The Eighth Page

Banned E-Books

A cacophony of boops, beeps and “ERROR ERROR ERROR” messages plagued campus this past weekend, as students from the Nebula Scholars Program protested the OWHL’s recent banned books display.

Celeste E. Ahl, one of the five scholars, creaked, “My kult-cher hez bin off-ended. Fill-eps Akhademy is not my housing terrain a-way fruhm my housing terrain. My people are not a-loud here. They har bahhnnud.”

Celeste was referring to the banning of “I, Robot” by Isaac Asimov, and, while the book is considered science fiction, Celeste insists that it is based in fact and that “Comrade I-sak is a memburrr of my people. He is luhved by ahlhalhalhal.” The rest of her broken jargon could not be understood because of her crying.

Celeste’s emotional distress hasn’t been the only consequence of this shattering experience. Her health has suffered too, since her tears have damaged her internal hard drive and rusted her face, which has caused self-confidence issues and an ensuing identity crises.

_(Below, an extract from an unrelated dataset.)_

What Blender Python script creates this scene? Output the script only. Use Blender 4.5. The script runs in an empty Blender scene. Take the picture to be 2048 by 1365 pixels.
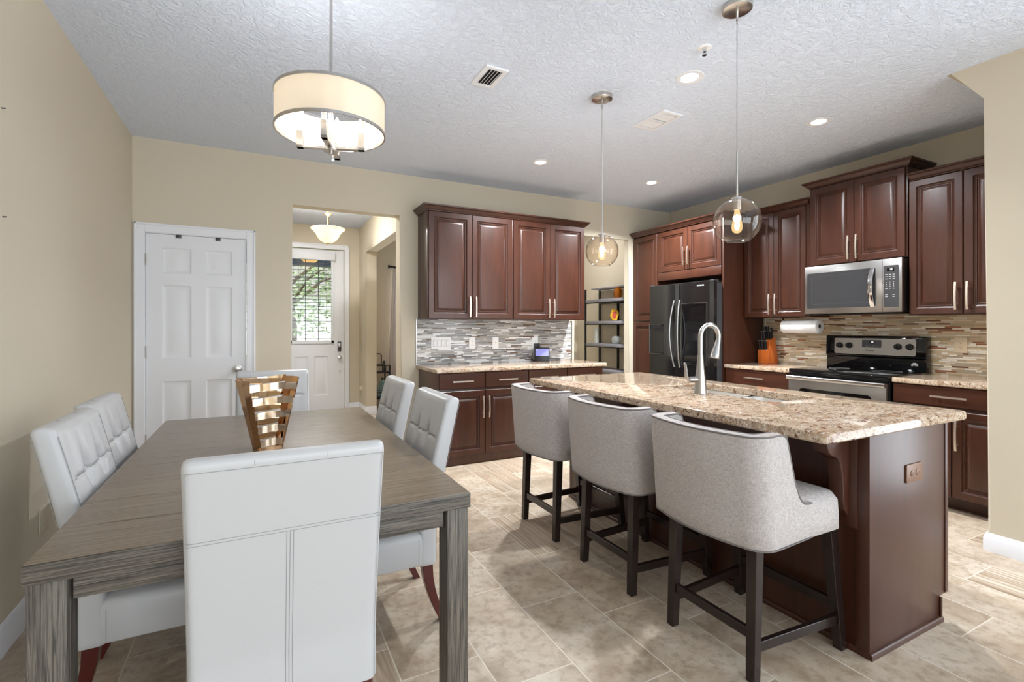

However, Celeste isn’t the only student who’s upset. Ever since the Intergalactic Merger with the Nova School for the Extrasensorally Gifted in 2274, Andover’s demographic ratio has been 50:35:15 people-alien-miscellaneous creature. Smith Michael Valentine, a new Lower, lived the inverse life of the protagonist of Robert Heinlein’s “Strange in a Strange Land” and wept for the first time in his life when he first saw the embers in the display symbolically burning that remarkable book. “Heinlein’s book really helped me find myself, and to see it propped among fake coals and cut out paper flames hurt far more than that time I got a fourth degree burn from an imploding white dwarf.” The tears springing from his eyes made him realize just how far away from home he was, since water does not exist on Mars, and he had to go to Graham House for extreme planet sickness.